When you do this, a transformation will occur – you’ll begin to conceive of or think of music in sound. For instance:

  • Melodies will change from groups of random notes to complete musical statements that you can sing
  • Chord symbols and progressions will transform into distinctive sounds that you recognize and eventually hear melodies over
  • And tunes will no longer feel like memorization exercises, they’ll become melodic & harmonic stories with distinct qualities and emotions

When you consistently learn by ear, no longer are you hanging onto a note or a scale for dear life. No longer are you relying on a memorized sequence of chords or dealing with mental constructs like chord tones…

You’ve entered the realm of physical sound. And this is the ultimate goal – to deal directly with the music without all the extra mental steps – to actually think and play in sound!

3. get A Lesson in Harmony

Harmony is one of the fundamental skills you need as a musician…

And one of the best ways to learn the ins and outs of harmony is through the medium of song – specifically, immersing yourself in the tunes of the great American songbook.

However the way you learn a tune is the determining factor in what you’ll get out of it. If you simply take chords from a page without thinking about them, you’ll end up with a sequence of memorized chords.

But if you actually figure them out for yourself, you’ll get a harmonic lesson, uncovering the sound of individual chords and chord relationships, and the movement within a larger key center.

As you listen and absorb the sound of the tune, ask yourself:

  • What is the overall key or key centers of the tune?
  • Is that sound minor, major, dominant?
  • Is it stable or does it transition to another chord?
  • How does each chord relate to the larger key?
  • How do I make sense of this progression?

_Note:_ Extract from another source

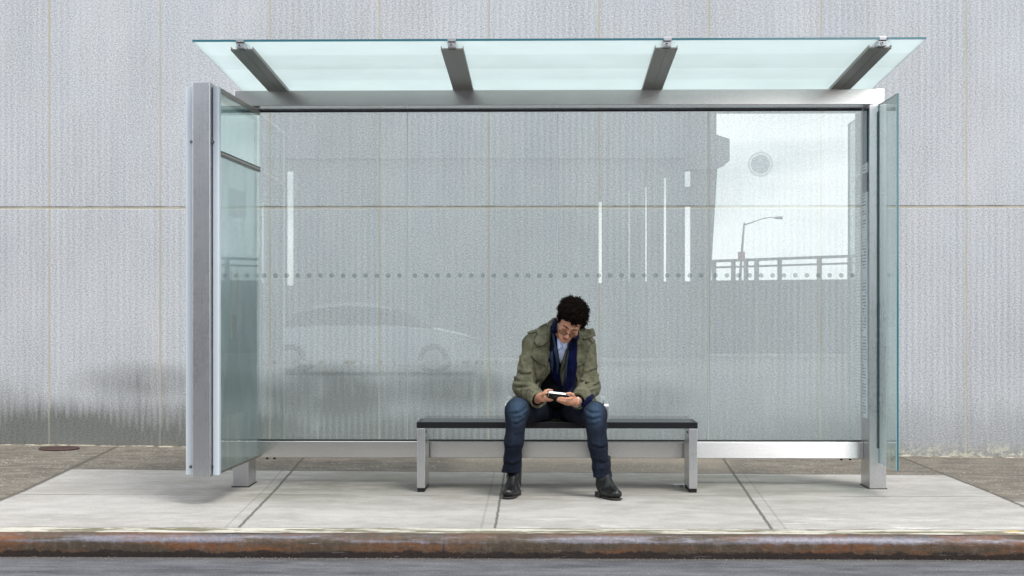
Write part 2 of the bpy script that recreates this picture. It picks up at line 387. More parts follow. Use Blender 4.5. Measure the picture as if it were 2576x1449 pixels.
    return t.done(t.pri(col=col, rough=.88, spec=.25, nor=t.bump(fine * .4 + med * .5 - crk * 3.0 + spk * .5, .35, .006)))
M_pave = pavement_material()

def kerb_material():
    t = T_("rusty_steel_kerb"); x, y, z = t.pos()
    a = t.noise(t.vec(x * 1.3, 1, z * 10), 1.2, 5, .65); b = t.noise(t.vec(x * 16, 2, z * 5), 1.0, 4, .7); c = t.noise(t.vec(x * 40, y * 40, z * 40), 1.0, 4, .7)
    col = t.mix(t.ss(a, .40, .66), (.050, .038, .026), (.125, .052, .022))
    col = t.mix(t.ss(b, .45, .7) * .5, col, (.105, .082, .066))
    drip = t.ss(t.noise(t.vec(x * 16, 5, z * 1.5), 1.0, 3, .6), .57, .66) * t.ss(t.noise(t.vec(x * 1.1, 0, 0), 1.0, 3), .42, .56)
    col = t.mix(drip * .8, col, (.028, .024, .030))
    # polished nose, its patchy blue-grey highlight painted into the colour
    pol_glint = t.ss(z + (b - .5) * .03, -.046, -.030) * t.ss(z + (b - .5) * .02, .004, -.014) * t.ss(t.noise(t.vec(x * .9, 3, z * 9), 1.0, 6, .7), .42, .54)
    col = t.mix(pol_glint * .85, col, (.150, .150, .180))
    tar = t.ss(z + (t.noise(t.vec(x * 5, 4, 0), 1.0, 6, .75) - .5) * .11, -.080, -.092)
    col = t.mix(tar * .93, col, (.018, .014, .013))
    sc_ = t.ss(t.noise(t.vec(x * 6, 3, z * 60), 1.0, 4, .7), .60, .70)
    col = t.mix(sc_ * .5, col, (.24, .20, .19)); col = t.mul(col, .45 + c * 1.1)
    return t.done(t.pri(col=col, rough=.6 - pol_glint * .2, spec=.28, metal=pol_glint * .2 + .02, nor=t.bump(b * .6 + c * .8, .7, .008)))
def road_material():
    t = T_("asphalt"); x, y, z = t.pos(); pv = t.pvec()
    f = t.noise(t.vec(x, y * .2, z), 110, 3, .8); g = t.noise(t.vec(x, y * .2, z), 300, 2, .7); b = t.noise(t.vec(x * .8, y * 4, 0), 1.2, 6, .7); st = t.noise(t.vec(x * 3.5, y * 9, 3), 1.0, 6, .75)
    col = t.mix(t.ss(b * .6 + st * .4, .38, .60), (.045, .047, .053), (.105, .108, .117))
    col = t.mul(col, .25 + f * 1.0 + g * .5)
    spk = t.ss(t.voro(t.vec(x, y * .3, z), 60), .20, .08) * t.ss(t.noise(pv, 12, 2), .48, .62)
    gut = t.ss(y + (b - .5) * .12, 8.28, 8.50)
    col = t.mix(spk * (.35 + gut * .4), col, (.46, .42, .35))
    col = t.mix(gut * .62, col, t.mul((.055, .046, .038), .5 + f))
    return t.done(t.pri(col=col, rough=.85, spec=.3, nor=t.bump(f + g * .5, .6, .006)))
M_kerb = kerb_material(); M_road = road_material()
M_conc = plain("highway_concrete", (.20, .208, .21), .9, 0, .25, 1.3)
M_ground = plain("far_ground", (.10, .10, .10), .95, 0, .2, .3)

# ------------------------------------------------------------------ SETTING
def zpave(x, y):
    k = max(0.0, min(1.0, (y - 10.6) / 2.9)); return k * max(-.05, min(.06, .012 - .0115 * x))
def grid(name, xs, ys, zf, mat):
    vs = [(x, y, zf(x, y)) for y in ys for x in xs]; n = len(xs)
    fs = [(j * n + i, j * n + i + 1, (j + 1) * n + i + 1, (j + 1) * n + i) for j in range(len(ys) - 1) for i in range(n - 1)]
    return tag(mesh_obj(name, vs, fs, mat, smooth=True), kind='structure')
grid("ground", [-400, 400], [-500, 200], lambda x, y: -.14, M_ground)
grid("road", np.linspace(-60, 60, 7), [-11.5, 0, 8.50], lambda x, y: -.125 + (.006 if y > 8 else 0), M_road)
grid("pavement", [-60, -20] + list(np.linspace(-8, 8, 41)) + [20, 60], [8.53] + list(np.linspace(8.7, 13.6, 25)), zpave, M_pave)
grid("far_pavement", [-60, 60], [-26, -11.5], lambda x, y: -.121, M_ground)
# steel-nosed kerb, with small dents along its length
prof = [(8.56, -.002), (8.545, .0015)] + [(8.512 - .045 * math.sin(a), -.0445 + .045 * math.cos(a)) for a in [R(q) for q in range(0, 91, 10)]] + [(8.466, -.075), (8.470, -.105), (8.474, -.145)]
xs = list(np.linspace(-12, 12, 481)); vs = []; fs = []
for i, xx in enumerate(xs):
    w1 = .0022 * math.sin(xx * 1.7 + .5) + .0015 * math.sin(xx * 5.1) + .0012 * math.sin(xx * 13.7 + 2 * math.sin(xx * 3)) + rng.normal(0, .0009)
    for (yy, zz) in prof: vs.append((xx, yy + w1, zz + w1 * .6 if zz > -.1 else zz))
n = len(prof)
for i in range(len(xs) - 1):
    for j in range(n - 1): fs.append((i * n + j, i * n + j + 1, (i + 1) * n + j + 1, (i + 1) * n + j))
tag(mesh_obj("kerb", vs, fs, M_kerb, smooth=True), kind='structure')

# granite wall
wb = MB(); wb.box(-14, 14, YW, YW + .6, -.4, 7.5)
tag(wb.build("granite_wall", M_wall), "tall pale grey ribbed granite wall of large slabs behind the bus shelter", "wall")

# grit and crumbs swept into the gutter
gb = MB()
for i in range(900):
    xx = rng.uniform(-3.6, 3.6); yy = 8.462 - abs(rng.normal(0, .055)); r = rng.uniform(.001, .0034)
    gb.cyl((xx, yy, -.117 + r * .4), (rng.normal(), rng.normal(), 1), r, r * 1.1, 5, 0, r * .6)
M_grit = plain("grit", (.20, .17, .14), .9, 0, .8, 25)
tag(gb.build("gutter_grit", M_grit), kind='stuff', label="pale grit and crumbs lying in the gutter below the kerb", cat="grit")

# manhole cover near the wall, and a small metal cap near the bench
def cover(name, c, r, label, cat, mat, h=.006, rib=True):
    mb = MB(); z0 = zpave(c[0], c[1])
    mb.cyl((c[0], c[1], z0 + h / 2), (0, 0, 1), r, h, 40)
    if rib:
        for k in range(-3, 4):
            yy = k * r / 4; w = math.sqrt(max(0, (r * .85) ** 2 - yy * yy)); mb.box(c[0] - w, c[0] + w, c[1] + yy - .008, c[1] + yy + .008, z0 + h - .001, z0 + h + .004)
        mb.tube([(c[0] + r * math.cos(q), c[1] + r * math.sin(q), z0 + h) for q in np.linspace(0, 2 * math.pi, 40, endpoint=False)], .008, 6, 0, True)
    return tag(mb.build(name, mat), label, cat)
M_iron = plain("rusty_iron", (.075, .045, .04), .75, .3, .35, 14, .3, 120)
pm = W(151, 1127, 13.16)
cover("manhole_cover", (pm.x, 13.14), .155, "rusty round iron cover set in the old pavement at the wall's foot", "manhole cover", M_iron)
pc = WX(1706, 10.95)
cover("floor_cap", (pc, 10.90), .045, "small round metal cap on the pavement beside the bench's right leg", "metal cap", M_bolt, .012, False)

# ------------------------------------------------------------------ BUS SHELTER
sh = thing("bus_shelter", (0, 10.9, 0), "glass and stainless steel bus shelter with sloping frosted roof in front of the granite wall", "bus shelter")
PXL0, PXL1 = WX(585, 10.75), WX(625, 10.75); PXR0, PXR1 = WX(2187, 10.75), WX(2229, 10.75)
def part_box(name, mat, x0, x1, y0, y1, z0, z1, par=sh, bv=.002):
    o = MB().box(x0, x1, y0, y1, z0, z1).build(name, mat, par); 
    return bevel(o, bv) if bv else o
ZB0, ZB1 = W(1288, 265, 10.75).z, W(1288, 226, 10.75).z
for (a, b) in ((PXL0, PXL1), (PXR0, PXR1)):
    po = part_box("post", M_steel_v, a, b, 10.75, 11.04, -.03, ZB0 - .002)
    zf = zpave(a, 10.9)
    part_box("base_plate", M_gasket, a - .006, b + .006, 10.744, 11.046, zf - .01, zf + .006, po, 0)
part_box("beam", M_steel_h, WX(590, 10.75), WX(2225, 10.75), 10.75, 11.05, ZB0, ZB1, bv=.003)
RZ1, RZ0 = W(1288, 1110.5, 10.95).z, W(1288, 1152, 10.95).z
xs_m = WX(1752, 10.95)
rl = part_box("rail", M_steel_h, PXL1 + .002, xs_m - .001, 10.95, 11.05, RZ0, RZ1, bv=.003)
b = MB().hexa([(x, y + (.012 if (zk and yk == 0) else 0), z) for zk, z in ((0, RZ0), (1, RZ1)) for yk, y in ((0, 10.948), (1, 11.05)) for x in (xs_m + .001, PXR0 - .002)])
bevel(b.build("rail", M_steel_h, sh), .003)
for uu in (1115, 1142, 3127, 3158): 
    pass
for uu in (672, 690, 2117, 2139):
    xx = WX(uu, 10.97); MB().cyl((xx, 10.98, RZ0 - .006), (0, 0, 1), .009, .014, 10).build("rail_bolt", M_black, rl)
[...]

This line of thinking will lead you to what we call functional harmony , getting from the building blocks of theory to how harmony is actually used in the real world.

Jazz Theory Unlocked

Remember, every tune has a harmonic story – a way that it gets from point A to point B, usually with a unique chord movement that defines the tune. And the way you ingrain this is through the process of discovery…

4. Develop Melodic Skills

Have you ever wondered how the best players come up with melodic ideas?

In your own practice maybe you’re grasping at scales to piece together ideas and other times you just draw a blank.

But what many of us overlook is that the best way to learn melody is to study and ingrain actual composed melodies.

Immersing yourself in the jazz repertoire is a great way to develop your melodic skills, and this is yet another instance of where learning a tune isn’t just learning a tune.

When you learn a tune by ear you are also getting a lesson in the art of melody. Specifically:

  • How to make melodic statements vs. using scales and random notes
  • Phrasing ideas and tactics
  • Melodic devices for specific chord types
  • New ideas rather than your “go to” licks
  • How to develop themes
  • Using simplicity vs. complexity in musical ideas

As you learn a melody, think about what makes it unique. How is it constructed and how does it relate to the underlying chord progression?

By ingraining these melodies in your ear, you are also ingraining dozens of melodic techniques that you can use in your own solos!

5. Absorb the language

Jazz is a language.

To speak it fluently you need to build a library of sounds, techniques, lines, rhythms, and harmonic & melodic devices that are ingrained in your ear.

And one of the byproducts of learning tunes from records is that you are subconsciously gathering musical techniques.

You see, tunes are full of musical devices…

Melodic, harmonic and rhythmic ideas that are part of the working vocabulary that all jazz musicians are expected to know.

However, in this case you aren’t learning them as a separate exercise or a theory concept, they are baked into each musical phrase giving you a lesson in the device itself, how to apply it to harmony, and how to employ it in a musical way.

It’s hard to gather this information from the page – you need to hear, to sing it, and to play it to make it a part of your musical vocabulary.

Remember, every melody and every progression that you learn is a piece of living musical language that becomes a part of you!